5. The combination as claimed in claim 4 wherein said arresting means additionally includes a limit switch means which is cooperable with said control means and responsive to the position of said transfer means in said predetermined path of travel to stop said transfer means in engagement with said latch means by discontinuing hydraulic fluid flow to said fluid powered cylinder assembly.
6. The combination as claimed in claim 5 wherein said linear drive means is a fluid operable cylinder means.
7. The combination as claimed in claim 6 wherein said rotary drive means includes an electrically powered motor means.
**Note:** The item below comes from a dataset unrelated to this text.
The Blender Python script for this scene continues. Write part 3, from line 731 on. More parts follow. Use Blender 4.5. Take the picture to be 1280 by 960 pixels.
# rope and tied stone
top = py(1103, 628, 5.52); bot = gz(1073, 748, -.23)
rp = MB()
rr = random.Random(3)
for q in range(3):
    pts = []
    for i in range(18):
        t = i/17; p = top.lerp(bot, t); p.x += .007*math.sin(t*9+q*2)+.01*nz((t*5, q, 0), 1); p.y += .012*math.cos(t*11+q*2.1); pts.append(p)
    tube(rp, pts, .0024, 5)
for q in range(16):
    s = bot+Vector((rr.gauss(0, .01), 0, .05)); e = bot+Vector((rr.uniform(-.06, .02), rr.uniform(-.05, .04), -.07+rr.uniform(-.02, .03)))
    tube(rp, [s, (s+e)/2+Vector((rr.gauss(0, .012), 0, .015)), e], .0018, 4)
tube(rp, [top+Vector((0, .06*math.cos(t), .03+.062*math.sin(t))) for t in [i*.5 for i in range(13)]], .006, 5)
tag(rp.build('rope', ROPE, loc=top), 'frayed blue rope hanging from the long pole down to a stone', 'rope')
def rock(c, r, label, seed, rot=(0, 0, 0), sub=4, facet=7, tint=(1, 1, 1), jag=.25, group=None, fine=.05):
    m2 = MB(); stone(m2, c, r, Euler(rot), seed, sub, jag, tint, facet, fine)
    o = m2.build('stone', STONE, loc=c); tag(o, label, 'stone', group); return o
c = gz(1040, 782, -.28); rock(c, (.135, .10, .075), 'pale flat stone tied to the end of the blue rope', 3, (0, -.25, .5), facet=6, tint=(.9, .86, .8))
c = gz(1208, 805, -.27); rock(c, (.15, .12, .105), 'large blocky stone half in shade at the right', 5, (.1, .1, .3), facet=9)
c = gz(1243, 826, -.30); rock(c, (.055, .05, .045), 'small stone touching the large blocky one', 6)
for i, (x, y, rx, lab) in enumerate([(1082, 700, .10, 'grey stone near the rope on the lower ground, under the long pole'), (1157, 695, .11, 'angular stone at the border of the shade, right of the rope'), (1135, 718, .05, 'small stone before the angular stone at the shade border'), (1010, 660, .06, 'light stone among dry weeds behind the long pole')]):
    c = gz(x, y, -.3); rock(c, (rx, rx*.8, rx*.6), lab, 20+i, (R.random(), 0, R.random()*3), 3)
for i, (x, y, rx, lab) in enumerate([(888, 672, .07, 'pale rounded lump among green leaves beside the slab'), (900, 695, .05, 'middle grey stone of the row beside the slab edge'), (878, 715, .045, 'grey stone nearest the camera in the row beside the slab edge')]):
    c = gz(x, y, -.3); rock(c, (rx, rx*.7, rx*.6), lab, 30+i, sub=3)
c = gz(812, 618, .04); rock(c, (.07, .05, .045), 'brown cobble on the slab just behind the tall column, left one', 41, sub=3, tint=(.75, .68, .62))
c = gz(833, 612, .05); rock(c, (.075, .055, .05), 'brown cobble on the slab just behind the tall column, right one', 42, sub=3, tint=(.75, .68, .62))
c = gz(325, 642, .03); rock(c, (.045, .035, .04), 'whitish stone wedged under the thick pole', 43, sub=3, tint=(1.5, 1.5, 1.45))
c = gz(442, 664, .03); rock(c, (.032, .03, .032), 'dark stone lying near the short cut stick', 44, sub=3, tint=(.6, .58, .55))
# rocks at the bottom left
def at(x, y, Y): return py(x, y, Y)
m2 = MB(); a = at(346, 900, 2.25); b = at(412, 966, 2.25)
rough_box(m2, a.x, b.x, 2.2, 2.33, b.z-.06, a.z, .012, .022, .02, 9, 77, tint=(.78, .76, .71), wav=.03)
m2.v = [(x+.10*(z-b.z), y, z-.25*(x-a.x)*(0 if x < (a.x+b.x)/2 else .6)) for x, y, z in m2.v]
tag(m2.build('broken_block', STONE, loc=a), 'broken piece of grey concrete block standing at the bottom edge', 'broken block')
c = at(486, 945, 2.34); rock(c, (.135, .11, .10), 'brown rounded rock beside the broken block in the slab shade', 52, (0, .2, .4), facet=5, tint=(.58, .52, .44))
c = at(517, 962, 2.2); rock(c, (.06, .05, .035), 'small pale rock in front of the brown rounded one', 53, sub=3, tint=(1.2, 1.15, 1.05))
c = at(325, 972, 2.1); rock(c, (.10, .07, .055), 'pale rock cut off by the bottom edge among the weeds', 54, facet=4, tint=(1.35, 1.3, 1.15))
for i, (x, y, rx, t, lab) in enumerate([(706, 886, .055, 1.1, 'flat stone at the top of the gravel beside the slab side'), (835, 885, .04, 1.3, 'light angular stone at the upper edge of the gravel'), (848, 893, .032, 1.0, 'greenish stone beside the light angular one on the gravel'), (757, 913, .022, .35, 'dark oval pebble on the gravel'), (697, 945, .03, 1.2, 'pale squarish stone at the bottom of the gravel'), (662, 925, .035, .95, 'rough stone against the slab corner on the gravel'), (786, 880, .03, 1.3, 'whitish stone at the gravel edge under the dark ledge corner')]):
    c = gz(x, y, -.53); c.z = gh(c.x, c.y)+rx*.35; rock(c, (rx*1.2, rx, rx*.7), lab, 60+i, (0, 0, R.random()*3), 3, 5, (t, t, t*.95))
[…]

8. An apparatus for applying lubricant to an end surface of an elongated billet prior to placement of the billet in an extrusion press for extrusion thereof, comprising:
a billet transfer means adapted to traverse a predetermined path of travel in transferring a billet to such an extrusion press;
arresting means cooperable with said transfer means to stop said transfer means and thereby arrest the billet at a predetermined position in its path of travel to such extrusion press;
a rigid housing located adjacent said path of travel;
a rotary cage carried by said housing for selective rotation with respect thereto on an axis of rotation which coincides with said predetermined position;
selectively operable extension means carried by said rotary cage for rotation therewith and including extensible means which are selectively axially movable parallel to said axis of rotation upon actuation of said extension means;
a chuck affixed with respect to said extensible means and adapted to carry a solid lubrication medium on said axis of rotation for selective axial movement of said solid lubrication medium along said axis of rotation in conjunction with axial movement of said extensible means;
longitudinally slidable guide means affixed with respect to said chuck and coextending parallel to said extension means; said guide means being slidably supported within said rotary cage and cooperable with said extension means to support and guide said chuck with respect to said rotary cage during such axial rotation and such axial movement thereof to bring such lubricating medium axially into engagement with such an arrested billet; and
rotary drive means maintained continuously in driving engagement with said rotary cage for selectively driving said rotary cage in such axial rotation at least during said engagement of such lubricant with such billet.
9. The apparatus as claimed in claim 8 wherein said rotary drive means includes a chain and sprocket drive means having a driven sprocket affixed coaxially with respect to said rotary cage and a roller chain engaging said driven sprocket.
10. The apparatus as claimed in claim 9 wherein said selectively operable extension means includes a plurality of fluid powered cylinder means and said extensible means are piston rod portions of said fluid powered cylinder means.